The biggest ever Irish language challenge has been run this week by Conradh na Gaeilge across than 320 schools in Ireland.

Over 30,000 pupils took part in the Gaeilge24 challenge on Tuesday.

The Irish-language challenge witnessed students raising money for the promotion of the langauge bu speaking only Irish for the duration of the day.
This is the fifth year of the unique annual challenge and Gaeilge24 continues to go from strength to strength.
The aim of Gaeilge24 is to inspire young people to speak only Irish for 24 hours on a particular day,  wherever they are and whatever they are doing at school, at home, in shops and with local businesses, with their friends, around their hometown, in sports clubs, with their families, and with teachers.
Students received a phrase book for the day to help them out with suggestions to use in conversation.

Newry Tánaiste of Conradh na Gaeilge, Niall Comer has commended the growing development of the Irish language at school level.
“Seeing the 30,000 plus students taking part in Gaeilge24 is a testament to the rising levels of interest in the Irish language,” said Mr Comer.

It is the Gaeilge24 challenge participants themselves who promote and spread the use of the Irish language within whichever community they are part of, encouraging other people to talk to them in Irish and supporting everyone around them to use whatever few words of Irish that they might have throughout the day. Money is also raised on the day to help the promotion of Irish, and the global community have the chance to take part in the challenge online by using the #Gaeilge24 hashtag on Twitter as well.
“There are schools from almost every almost county in Ireland and more people than ever taking part in this year’s Gaeilge24.
“The Gaeilge24 challenge helps to open the minds of young people to the language in a relevant and enjoyable way, and gives them a positive experience of using Irish in their own lives.
“There are 20 per cent more students taking part this year than in 2015.
“This shows that young people are becoming more comfortable in using Irish in their daily lives; outside of the classroom,” added the Tánaiste.

Newry’s Irish medium school, Bunscoil an Iúir took part in the initiative with an inspiring way of sharing more of the language.

Príomhoide (principal) Maria Nic Fhearchair spoke to the Newry Reporter during the challenge day.
“We did indeed take part in the Gaeilge24 challenge and the children found it very enjoyable although in one way quite strange as they speak Gaeilge all day every day while in Bunscoil an Iúir,” said Ms.
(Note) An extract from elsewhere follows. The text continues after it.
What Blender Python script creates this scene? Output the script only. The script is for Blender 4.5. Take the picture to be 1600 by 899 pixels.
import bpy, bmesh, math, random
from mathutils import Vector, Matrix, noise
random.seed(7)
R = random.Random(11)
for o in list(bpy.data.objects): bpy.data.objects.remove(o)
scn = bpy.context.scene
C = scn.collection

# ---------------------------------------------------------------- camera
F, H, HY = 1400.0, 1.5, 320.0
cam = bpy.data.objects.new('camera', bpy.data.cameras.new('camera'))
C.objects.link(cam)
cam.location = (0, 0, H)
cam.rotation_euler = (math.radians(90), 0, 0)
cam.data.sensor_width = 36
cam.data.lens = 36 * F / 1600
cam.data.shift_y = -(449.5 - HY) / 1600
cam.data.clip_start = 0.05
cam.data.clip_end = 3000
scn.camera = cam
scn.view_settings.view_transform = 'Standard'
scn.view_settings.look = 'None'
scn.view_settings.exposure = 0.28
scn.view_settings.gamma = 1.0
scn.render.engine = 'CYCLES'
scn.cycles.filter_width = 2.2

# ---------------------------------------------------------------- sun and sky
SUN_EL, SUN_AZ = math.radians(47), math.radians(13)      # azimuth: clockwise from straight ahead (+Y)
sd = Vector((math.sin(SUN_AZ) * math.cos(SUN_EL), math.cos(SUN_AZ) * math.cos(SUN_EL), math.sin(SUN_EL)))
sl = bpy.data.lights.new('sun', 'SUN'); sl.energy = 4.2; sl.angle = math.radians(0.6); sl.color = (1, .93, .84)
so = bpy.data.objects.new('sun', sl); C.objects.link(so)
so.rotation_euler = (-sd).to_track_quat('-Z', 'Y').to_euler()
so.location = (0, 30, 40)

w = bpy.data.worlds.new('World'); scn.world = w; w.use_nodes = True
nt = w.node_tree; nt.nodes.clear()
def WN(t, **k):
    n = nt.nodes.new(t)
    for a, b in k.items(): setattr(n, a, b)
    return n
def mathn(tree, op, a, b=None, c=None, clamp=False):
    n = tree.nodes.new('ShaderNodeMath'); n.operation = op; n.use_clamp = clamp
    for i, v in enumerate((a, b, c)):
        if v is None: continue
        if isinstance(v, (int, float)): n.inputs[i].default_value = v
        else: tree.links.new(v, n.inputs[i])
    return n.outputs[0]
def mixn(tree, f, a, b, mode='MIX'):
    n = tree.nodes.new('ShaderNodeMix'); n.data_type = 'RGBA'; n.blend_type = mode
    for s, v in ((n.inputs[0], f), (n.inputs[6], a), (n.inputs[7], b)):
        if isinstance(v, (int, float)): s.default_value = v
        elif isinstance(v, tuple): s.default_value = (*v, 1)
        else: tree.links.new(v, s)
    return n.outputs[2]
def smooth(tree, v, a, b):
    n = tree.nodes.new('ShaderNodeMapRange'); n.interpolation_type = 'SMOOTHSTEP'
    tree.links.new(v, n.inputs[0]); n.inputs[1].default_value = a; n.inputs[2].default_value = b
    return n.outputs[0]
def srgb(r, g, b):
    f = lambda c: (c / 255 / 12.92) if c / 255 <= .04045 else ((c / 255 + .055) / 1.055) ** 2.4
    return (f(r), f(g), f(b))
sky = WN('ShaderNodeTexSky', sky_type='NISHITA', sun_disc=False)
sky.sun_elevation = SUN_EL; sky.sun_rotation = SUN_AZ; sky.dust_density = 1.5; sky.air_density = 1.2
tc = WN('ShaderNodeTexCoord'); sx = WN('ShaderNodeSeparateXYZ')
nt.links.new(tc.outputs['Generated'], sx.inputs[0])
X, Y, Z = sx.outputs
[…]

Nic Fhearchair.
“With this in mind, we extended the challenge and asked our regular visitors to learn a few basic phrases to use while in the school.
“Our postman and dinner deliverer can now greet the children and staff with ‘Maidin Mhaith’ and ‘Cad é mar atá tú?’
“Some of our staff who are not as fluent have been practicing a few phrases and will continue to use them in their daily work.
“Also, as part of the project, the children have been asking their parents to use more Irish in the home.
“Overall, we had a very good day and hope to build on it for next year by going out to the local businesses to encourage the use of the Irish language,” she added.